• **Written instruction**:
Take down each entry exactly as written.
#### Information supplied
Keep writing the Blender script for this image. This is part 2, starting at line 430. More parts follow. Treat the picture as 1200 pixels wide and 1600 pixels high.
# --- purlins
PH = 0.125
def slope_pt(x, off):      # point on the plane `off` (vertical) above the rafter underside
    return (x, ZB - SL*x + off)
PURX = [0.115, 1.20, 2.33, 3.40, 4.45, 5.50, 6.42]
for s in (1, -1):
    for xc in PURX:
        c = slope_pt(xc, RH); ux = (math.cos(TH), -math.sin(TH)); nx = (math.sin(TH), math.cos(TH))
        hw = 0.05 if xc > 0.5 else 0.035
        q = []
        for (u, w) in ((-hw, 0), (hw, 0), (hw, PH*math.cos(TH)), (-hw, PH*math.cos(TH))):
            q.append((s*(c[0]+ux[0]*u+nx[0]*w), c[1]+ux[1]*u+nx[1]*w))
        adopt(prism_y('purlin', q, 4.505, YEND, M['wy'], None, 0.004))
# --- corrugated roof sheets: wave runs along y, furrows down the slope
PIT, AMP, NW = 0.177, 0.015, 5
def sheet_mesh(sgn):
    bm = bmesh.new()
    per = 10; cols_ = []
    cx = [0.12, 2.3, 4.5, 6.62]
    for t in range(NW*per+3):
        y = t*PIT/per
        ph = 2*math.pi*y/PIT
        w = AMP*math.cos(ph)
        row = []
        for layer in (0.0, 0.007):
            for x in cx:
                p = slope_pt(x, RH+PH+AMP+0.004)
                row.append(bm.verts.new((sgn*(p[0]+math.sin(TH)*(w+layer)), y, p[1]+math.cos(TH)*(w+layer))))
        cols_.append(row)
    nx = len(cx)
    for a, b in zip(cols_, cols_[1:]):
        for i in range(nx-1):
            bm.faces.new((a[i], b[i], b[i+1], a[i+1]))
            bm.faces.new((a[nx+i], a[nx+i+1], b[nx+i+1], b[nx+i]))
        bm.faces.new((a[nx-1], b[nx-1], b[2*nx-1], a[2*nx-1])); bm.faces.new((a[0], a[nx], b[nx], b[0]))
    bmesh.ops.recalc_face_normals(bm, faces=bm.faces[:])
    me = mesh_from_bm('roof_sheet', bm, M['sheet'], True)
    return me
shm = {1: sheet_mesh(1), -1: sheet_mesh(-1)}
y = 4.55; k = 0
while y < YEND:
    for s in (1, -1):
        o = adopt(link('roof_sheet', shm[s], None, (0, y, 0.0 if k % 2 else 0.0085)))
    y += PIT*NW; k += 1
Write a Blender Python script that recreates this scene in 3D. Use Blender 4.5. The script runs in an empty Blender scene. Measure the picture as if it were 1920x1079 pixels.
########
• **The response**:
Keep writing the Blender script for this image. This is part 2, starting at line 430. More parts follow. Treat the picture as 1200 pixels wide and 1600 pixels high.
# --- purlins
PH = 0.125
def slope_pt(x, off):      # point on the plane `off` (vertical) above the rafter underside
    return (x, ZB - SL*x + off)
PURX = [0.115, 1.20, 2.33, 3.40, 4.45, 5.50, 6.42]
for s in (1, -1):
    for xc in PURX:
        c = slope_pt(xc, RH); ux = (math.cos(TH), -math.sin(TH)); nx = (math.sin(TH), math.cos(TH))
        hw = 0.05 if xc > 0.5 else 0.035
        q = []
        for (u, w) in ((-hw, 0), (hw, 0), (hw, PH*math.cos(TH)), (-hw, PH*math.cos(TH))):
            q.append((s*(c[0]+ux[0]*u+nx[0]*w), c[1]+ux[1]*u+nx[1]*w))
        adopt(prism_y('purlin', q, 4.505, YEND, M['wy'], None, 0.004))
# --- corrugated roof sheets: wave runs along y, furrows down the slope
PIT, AMP, NW = 0.177, 0.015, 5
def sheet_mesh(sgn):
    bm = bmesh.new()
    per = 10; cols_ = []
    cx = [0.12, 2.3, 4.5, 6.62]
    for t in range(NW*per+3):
        y = t*PIT/per
        ph = 2*math.pi*y/PIT
        w = AMP*math.cos(ph)
        row = []
        for layer in (0.0, 0.007):
            for x in cx:
                p = slope_pt(x, RH+PH+AMP+0.004)
                row.append(bm.verts.new((sgn*(p[0]+math.sin(TH)*(w+layer)), y, p[1]+math.cos(TH)*(w+layer))))
        cols_.append(row)
    nx = len(cx)
    for a, b in zip(cols_, cols_[1:]):
        for i in range(nx-1):
            bm.faces.new((a[i], b[i], b[i+1], a[i+1]))
            bm.faces.new((a[nx+i], a[nx+i+1], b[nx+i+1], b[nx+i]))
        bm.faces.new((a[nx-1], b[nx-1], b[2*nx-1], a[2*nx-1])); bm.faces.new((a[0], a[nx], b[nx], b[0]))
    bmesh.ops.recalc_face_normals(bm, faces=bm.faces[:])
    me = mesh_from_bm('roof_sheet', bm, M['sheet'], True)
    return me
shm = {1: sheet_mesh(1), -1: sheet_mesh(-1)}
y = 4.55; k = 0
while y < YEND:
    for s in (1, -1):
        o = adopt(link('roof_sheet', shm[s], None, (0, y, 0.0 if k % 2 else 0.0085)))
    y += PIT*NW; k += 1
Write a Blender Python script that recreates this scene in 3D. Use Blender 4.5. The script runs in an empty Blender scene. Measure the picture as if it were 1920x1079 pixels.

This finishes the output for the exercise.